Rafal E. Dunin-Borkowski, Lei Jin, András Kovács, Andreas Thust
Ernst Ruska-Centre for Microscopy and Spectroscopy with Electrons and Peter Grünberg Institute, Forschungszentrum Jülich, 52425 Jülich, Germany
When combined with careful sample preparation, modern spherical aberration corrected transmission electron microscopes can be used to provide direct images of the internal structures of materials with a spatial resolution that can approach 50 pm. The positions of individual atomic column positions in such images can be measured with pm precision to provide indirect information about local functional properties, such as ferroelectric polarization, on a unit cell scale. When combined with a precise knowledge of aberration coefficients and other parameters that describe the electron optics and stability of the microscope, quantitative comparisons between individual experimental images and quantum mechanical image simulations on an absolute scale can now be used to obtain information about the local sample thickness and atomic arrangement on the sample surface. With the recent introduction of chromatic aberration correction, a spatial resolution of better than 0.1 nm can be achieved at microscope accelerating voltages of below 50 kV, providing new opportunities for high-resolution imaging of electron-beam-sensitive materials, while the combination of high-resolution transmission electron microscopy with off-axis electron holography and electron magnetic circular dichroism offers exciting prospects for the direct imaging of local magnetic properties in materials and devices on the atomic scale.

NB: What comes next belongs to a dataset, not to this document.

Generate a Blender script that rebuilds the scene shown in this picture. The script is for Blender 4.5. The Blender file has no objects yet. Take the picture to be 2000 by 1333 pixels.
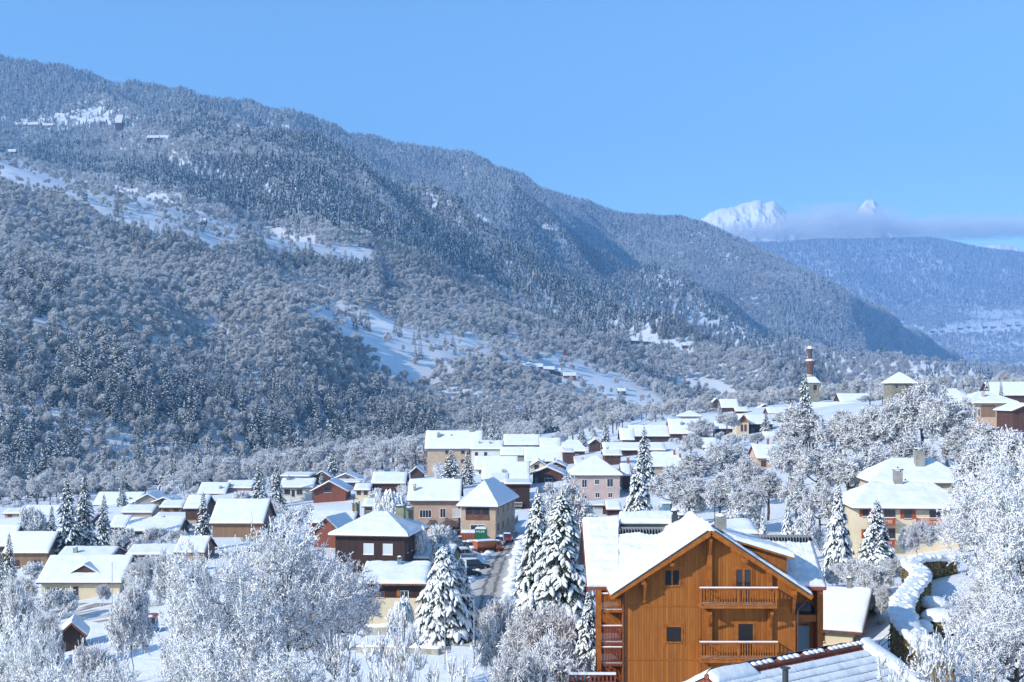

In this talk, a selection of challenges and opportunities for the further development of high-resolution transmission electron microscopy will be presented and discussed. In particular, improvements in spatial resolution towards the diffraction limit are likely to require radical changes to the design of electron microscopes, while more precise measurements of local material properties will require the automation of longer experiments, a better knowledge of microscope and specimen parameters, the use of ultra-high-vacuum technologies and improved specimen stages to provide a clean and stable sample environment, quantitative comparisons of experimental measurements with both complementary techniques and advanced simulations, and new approaches for data handling and storage.